The Walker Cup, the 46th staging of which concluded yesterday at the Los Angeles Country Club, began in 1922 at the instigation of George Herbert Walker, who was president of the United States Golf Association when the competition was planned. Walker was also the grandfather of George H.W. Bush and the great-grandfather of George W. Bush, respectively the 41st and 43rd presidents of the United States. The ‘W’ in both their names stands for ‘Walker’. So far as I am aware there is no impending announcement regarding any ‘Trump Trophy’, but don’t rule that out forever.

Although the event preceded the inauguration of its professional equivalent by five years, it is easy to see why it is commonly characterised as the amateur version of the Ryder Cup. It pits Great Britain & Ireland against the USA, just as its professional counterpart did until continental Europeans were added to that team with effect from 1979.

In fact, if there had been an obvious way to reinforce the GB&I team in the first 60 years or so of the Walker Cup’s existence, that would surely have happened. Between 1922 and 1987, GB&I won just twice, in 1938 and 1971, both times at St Andrews, and managed a tie in Baltimore in 1965 when Clive Clark holed a 30-foot putt on the final green of his singles.

The pre-War matches are indeed evocative of a bygone era. In the very first match, Bernard Darwin, the esteemed golf correspondent of The Times, was drafted in to play for GB&I after the British captain, Robert Harris, had fallen ill. What’s more, he won his singles. A more accurate reflection of those days was provided by Henry Longhurst, writing for the Sunday Times of the 1936 match at Pine Valley. GB&I halved three matches and lost the other nine. (The format has since been altered.) A forlorn Longhurst noted: “The British side of the scoreboard looked like a daisy chain, with twelve noughts one beneath the other.”

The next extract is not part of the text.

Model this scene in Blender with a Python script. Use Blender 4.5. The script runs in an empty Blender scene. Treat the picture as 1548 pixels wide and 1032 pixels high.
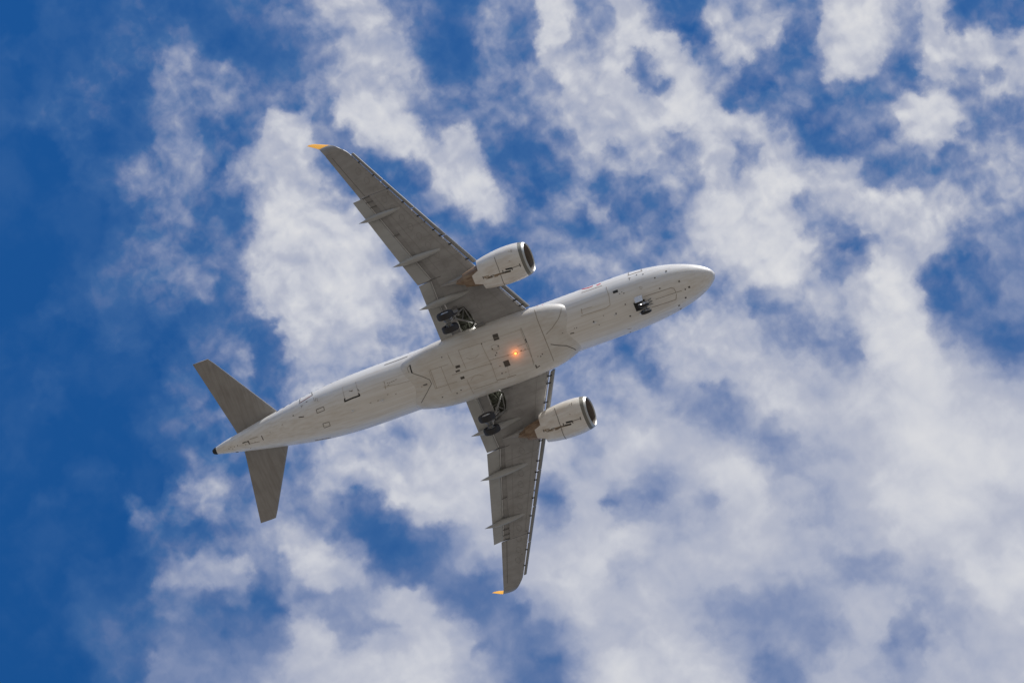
import bpy, math, random
import numpy as np
from mathutils import Vector, Matrix
from mathutils.bvhtree import BVHTree
random.seed(7)
sc = bpy.context.scene
R_ = math.radians

# ------------------------------------------------------------------ camera, sky, sun, exposure
# aircraft frame: X forward, Y to port, Z up; x = 18 - station (metres aft of the nose)
PITCH = R_(3.0)
BODY = Matrix.Rotation(-PITCH, 3, 'Y')                      # nose 3 degrees up
RC = Matrix(((0.9275934790, 0.3671097426, 0.0692876221),
             (-0.3402743591, 0.9067733637, -0.2489486442),
             (-0.1542196429, 0.2073463377, 0.9660350915)))  # aircraft axes in the viewer's frame
CAM_B = Vector((33.35992759, -40.7268087, -188.48677434))   # viewer's place in aircraft axes
PLANE_POS = Vector((0, 0, 1.7 - (BODY @ CAM_B).z))
cam_d = bpy.data.cameras.new('camera')
cam = bpy.data.objects.new('camera', cam_d)
sc.collection.objects.link(cam)
cam_d.sensor_width = 36.0
cam_d.lens = 100.0
cam_d.clip_start = 0.5
cam_d.clip_end = 60000
FLIP = Matrix(((1, 0, 0), (0, -1, 0), (0, 0, -1)))
cam.matrix_world = Matrix.Translation(PLANE_POS + BODY @ CAM_B) @ (BODY @ RC.transposed() @ FLIP).to_4x4()
sc.camera = cam

SUN_DIR = (BODY @ Vector((0.45, -0.54, 0.71))).normalized()  # towards the sun
sun_d = bpy.data.lights.new('sun', 'SUN')
sun_d.energy = 5.0
sun_d.angle = R_(0.53)
sun_d.color = (1.0, 0.955, 0.89)
sun = bpy.data.objects.new('sun', sun_d)
sc.collection.objects.link(sun)
sun.rotation_euler = SUN_DIR.to_track_quat('Z', 'Y').to_euler()
sun.location = (-200, -200, 500)

sc.view_settings.view_transform = 'Standard'
sc.view_settings.look = 'None'
sc.view_settings.exposure = 0.0
sc.view_settings.gamma = 1.0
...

However, for several reasons, including an increasing number of British golfers gaining scholarships to attend American universities, the tide has changed over the past 30 years. The outcome is no longer pretty much a formality. GB&I won in 1989 (at Peachtree in Atlanta), in 1995, in 1999 (at Nairn, where Paul Casey and Luke Donald starred for the home team, winning their two foursomes matches together and each winning their two singles), in 2001 (again in the USA), and in 2003, 2011 and 2015. GB&I therefore arrived in LA as holders of the Walker Cup and having won seven of the past 14 encounters.

The format now calls for two days of four foursomes followed by eight singles. In the opening foursomes this year, GB&I led off with Harry Ellis, the reigning Amateur champion, and Alfie Plant, who won the silver medal for being low amateur at this year’s Open. This was not such a glorious occasion for them. They lost by 8&7 to Colin Morikawa and Norman Xiong, the most decisive hammering in Walker Cup history. GB&I still managed to share the foursomes 2-2 but they were turned over in the singles and trailed by 8-4 going into the second day. That proved far too big a deficit to even threaten to overcome. The USA won 19-7. This contest at least was back to the walkover days.